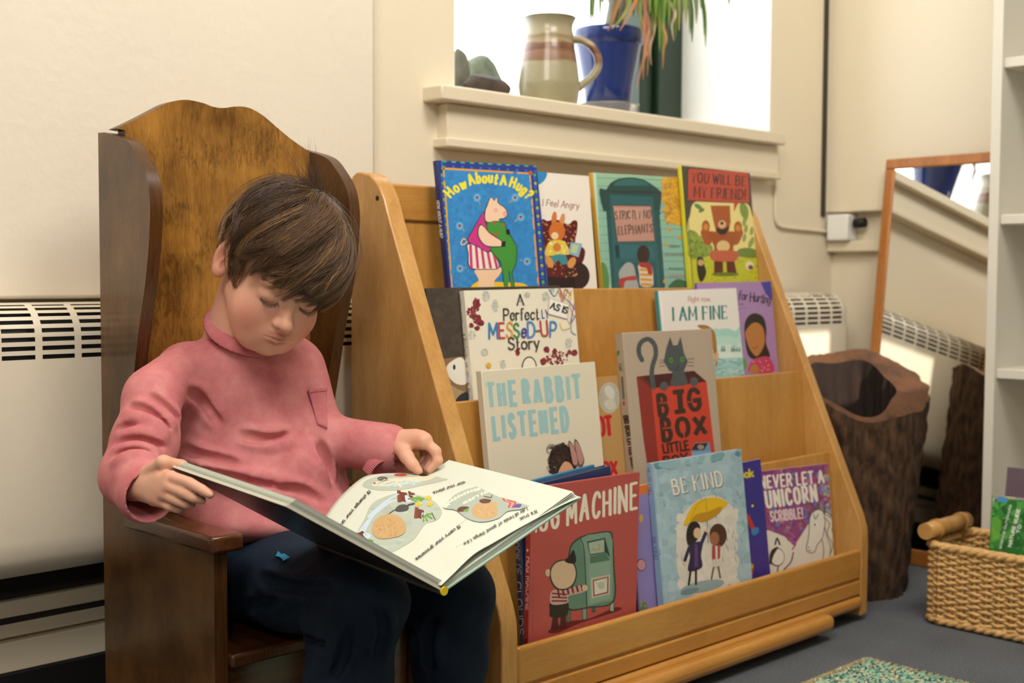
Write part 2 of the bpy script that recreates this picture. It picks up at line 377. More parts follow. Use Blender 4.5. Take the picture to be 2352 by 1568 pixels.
def edged(o, axis=0):
    """second material on the faces that are the cut edges of the board"""
    o.data.materials.append(M_edge)
    for p in o.data.polygons:
        if abs(p.normal[axis]) < 0.75: p.material_index = 1
    return o
for nm, xa in (('side_panel', CX0), ('side_panel', CX1)):
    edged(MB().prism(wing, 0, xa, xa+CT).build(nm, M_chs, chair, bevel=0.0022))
crest_px = [(261, 297), (299.5, 279.5), (349, 254.6), (386, 236), (425.5, 229), (465, 236), (488.5, 244.7), (512, 248), (535, 245), (558, 244.7), (581, 251), (608, 268), (638, 294), (671, 321), (703, 343)]
crest = [tuple(atY(u, v, 1.612)[[0, 2]]) for u, v in crest_px]
crest = [(CX0+CT+.0005, crest[0][1])]+[tuple(p) for p in bez(crest, 5)][1:]
crest = [c for c in crest if c[0] < CX1-.001]+[(CX1-.0005, crest[-1][1]-.001)]
edged(MB().prism(crest+[(CX1-.0005, .19), (CX0+CT+.0005, .19)], 1, 1.612, 1.634).build('back_panel', M_ch, chair, bevel=0.002), 1)
for xa in (CX0-.011, CX1-.018):
    MB().box(xa, xa+.047, 1.341, 1.572, .353, .3755).build('armrest', M_arm, chair, bevel=0.005, seg=3)
edged(MB().box(CX0+CT+.0005, CX1-.0005, 1.345, 1.611, .2035, .221).build('seat', M_seat, chair, bevel=0.004), 2)
MB().box(CX0+CT+.0005, CX1-.0005, 1.372, 1.389, 0.02, .2030).build('front_apron', M_seat, chair)

# ================================================================== maple book display rack
M_map = wood('maple', '#b5803f', '#cf9f5d', 0.32, (7, 7, 1.0), 3.0, 0.25, 0.25, 40)
M_mapx = wood('maple_panel', '#b27a35', '#c8934a', 0.30, (7, 7, 1.0), 4.0, 0.25, 0.2, 50)
M_mapr = wood('maple_rail', '#b17731', '#c68f45', 0.28, (1.0, 9, 9), 3.0, 0.3, 0.3, 50)
SX0, SX1 = 1.228, 2.232
rack = thing('book_rack', 'low maple book display rack on casters, four sloping tiers of face-out picture books', 'book rack', (1.72, 1.45, 0))
sidep = [(1.655, .853), (1.650, .861), (1.640, .866), (1.625, .866), (1.604, .861), (1.583, .845), (1.568, .822), (1.555, .79), (1.300, .215), (1.292, .19), (1.290, .16), (1.290, .012), (1.655, .012)]
for x, th_ in ((SX0, .0330), (SX1, .026)):
    MB().prism(sidep, 0, x, x+th_, True).build('side_panel', M_map, rack, bevel=0.0085, seg=4)
TAU = math.radians(5.0)
IX0, IX1 = SX0+.0335, SX1-.0005
PAN = [(1.606, .800, .585), (1.520, .676, .415), (1.440, .502, .245), (1.368, .339, .075)]      # front top Y, top z, ledge z
def lean_y(Y, z, zq): return Y-(z-zq)*math.tan(TAU)
for i, (Y, z, zl) in enumerate(PAN):
    yb = lean_y(Y, z, zl); t = .009
    MB().prism([(Y, z), (Y+t, z), (yb+t, zl), (yb, zl)], 0, IX0, IX1).build('tier_panel' if i else 'back_panel', M_mapx, rack, bevel=0.002)
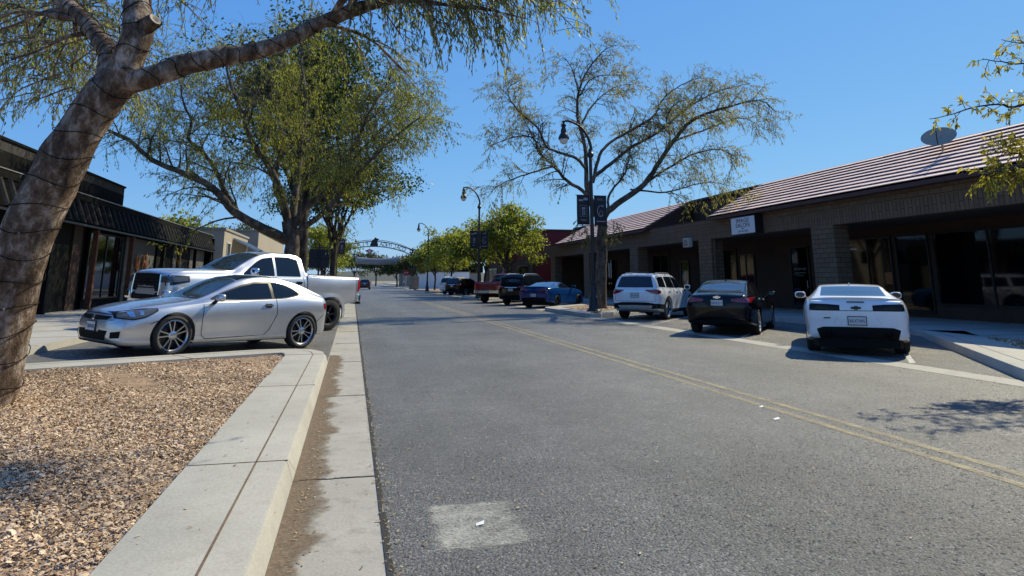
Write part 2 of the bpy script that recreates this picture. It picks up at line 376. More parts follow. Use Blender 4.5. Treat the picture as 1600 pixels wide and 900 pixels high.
def text_mesh(txt, size, extrude=.004, align='CENTER', mirror=False):
    cu = bpy.data.curves.new("lettering", 'FONT'); cu.body = txt; cu.size = size; cu.extrude = extrude; cu.align_x = align; cu.align_y = 'CENTER'; cu.resolution_u = 3
    o = bpy.data.objects.new("lettering", cu); COL.objects.link(o)
    dg = bpy.context.evaluated_depsgraph_get(); me = bpy.data.meshes.new_from_object(o.evaluated_get(dg))
    COL.objects.unlink(o); bpy.data.objects.remove(o)
    if mirror: me.transform(Matrix.Scale(-1, 4, (1, 0, 0)))
    return me
def frame_mat(origin, right, up):
    r = Vector(right).normalized(); u = Vector(up).normalized(); n = r.cross(u)
    return Matrix.Translation(origin) @ Matrix((r, u, n)).transposed().to_4x4()
def put_text(name, txt, size, origin, right, up, m, parent, ext=.004, mirror=False, sx=1.):
    me = text_mesh(txt, size, ext, mirror=mirror); me.transform(frame_mat(origin, right, up) @ Matrix.Diagonal((sx, 1, 1, 1)))
    return link(name, me, m, parent)
def spline(pts, step=.3):
    pts = [Vector(p) for p in pts]; P = [pts[0] * 2 - pts[1]] + pts + [pts[-1] * 2 - pts[-2]]; out = []
    for i in range(1, len(P) - 2):
        n = max(1, int((P[i + 1] - P[i]).length / step + .5))
        for k in range(n):
            t = k / n
            out.append(.5 * ((2 * P[i]) + (P[i + 1] - P[i - 1]) * t + (2 * P[i - 1] - 5 * P[i] + 4 * P[i + 1] - P[i + 2]) * t * t + (3 * P[i] - P[i - 1] - 3 * P[i + 1] + P[i + 2]) * t ** 3))
    out.append(pts[-1]); return out
# ------------------------------------------------------------------ light, sky
SUN_AZ, SUN_EL = R(61), R(43.5)
w = bpy.data.worlds.new("World"); scene.world = w; w.use_nodes = True
nt = w.node_tree; bg = nt.nodes["Background"]
sky = N(nt, "ShaderNodeTexSky"); sky.sky_type = 'NISHITA'; sky.sun_disc = False
sky.sun_elevation = SUN_EL; sky.sun_rotation = SUN_AZ; sky.altitude = 200; sky.air_density = 1.0; sky.dust_density = .1; sky.ozone_density = 3.0
# the clear desert sky is bluer and more even than the model's: compress each channel
sp_ = N(nt, "ShaderNodeSeparateColor"); L(nt, sky.outputs[0], sp_.inputs[0]); cm_ = N(nt, "ShaderNodeCombineColor")
for i, (g_, k_) in enumerate(((.75, .66), (.52, 1.55), (.20, 4.35))):
    pw = N(nt, "ShaderNodeMath", operation='POWER'); pw.inputs[1].default_value = g_; L(nt, sp_.outputs[i], pw.inputs[0])
    ml_ = N(nt, "ShaderNodeMath", operation='MULTIPLY'); ml_.inputs[1].default_value = k_; L(nt, pw.outputs[0], ml_.inputs[0]); L(nt, ml_.outputs[0], cm_.inputs[i])
L(nt, cm_.outputs[0], bg.inputs[0]); bg.inputs[1].default_value = .1
sl = bpy.data.lights.new("sun", 'SUN'); sl.energy = 4.3; sl.angle = R(.53); sl.color = (1, .90, .63)
so = bpy.data.objects.new("sun", sl); COL.objects.link(so)
so.rotation_euler = Vector((sin(SUN_AZ) * cos(SUN_EL), cos(SUN_AZ) * cos(SUN_EL), sin(SUN_EL))).to_track_quat('Z', 'Y').to_euler()
scene.view_settings.view_transform = 'Standard'; scene.view_settings.look = 'None'; scene.view_settings.gamma = 1
scene.view_settings.exposure = 0.4
scene.cycles.max_bounces = 6; scene.cycles.transparent_max_bounces = 6

# ------------------------------------------------------------------ ground, road, pavements
def sheet(name, x0, x1, y0, y1, z, m, kind='structure'):
    mb = MB(); mb.poly([(x0, y0, z), (x1, y0, z), (x1, y1, z), (x0, y1, z)]); return tag(mb.build(name, m), kind=kind)
sheet("ground", -1500, 1500, -300, 3000, -.05, M['ground'])
sheet("road", .24, 9.0, -20, 700, 0, M['asphalt'])
sheet("gutter", -.40, .262, -20, 700, .004, M['gutter'])
sheet("gutter", 8.98, 9.52, -20, 330, .004, M['gutter'])
sheet("parking_bay", 9.48, 14.8, -20, 330, .0, M['old_asphalt'])
mb = MB()
for a, b in ((-.36, -5.2),): mb.poly([(b, -20, zl(b)), (a - .001, -20, zl(a - .001)), (a - .001, 330, zl(a - .001)), (b, 330, zl(b))]); mb.poly([(a, -20, 0), (a, 330, 0), (a - .001, 330, .03), (a - .001, -20, .03)])
tag(mb.build("parking_bay", M['old_asphalt']), kind='structure')
mb = MB(); mb.box(-10.9, -5.12, -20, 330, -.04, .345); tag(mb.build("sidewalk", M['walk']), kind='structure')
mb = MB(); mb.box(14.7, 23, -20, 330, -.04, .15); tag(mb.build("sidewalk", M['walk']), kind='structure')
mb = MB()
for k in range(-4, 60):
    y = k * 1.83 + .5
    mb.box(14.72, 19.5, y, y + .012, .1505, .153); mb.box(-10.3, -5.14, y, y + .012, .3455, .348)
mb.box(16.6, 16.612, -10, 100, .1505, .1535)
tag(mb.build("sidewalk_joints", M['joint']), kind='structure')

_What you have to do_
All lines from the start of the entries above through the line containing "for nm, xa in" are to be given again exactly; the pictures are not.

_Exercise answer_
Write part 2 of the bpy script that recreates this picture. It picks up at line 377. More parts follow. Use Blender 4.5. Take the picture to be 2352 by 1568 pixels.
def edged(o, axis=0):
    """second material on the faces that are the cut edges of the board"""
    o.data.materials.append(M_edge)
    for p in o.data.polygons:
        if abs(p.normal[axis]) < 0.75: p.material_index = 1
    return o
for nm, xa in (('side_panel', CX0), ('side_panel', CX1)):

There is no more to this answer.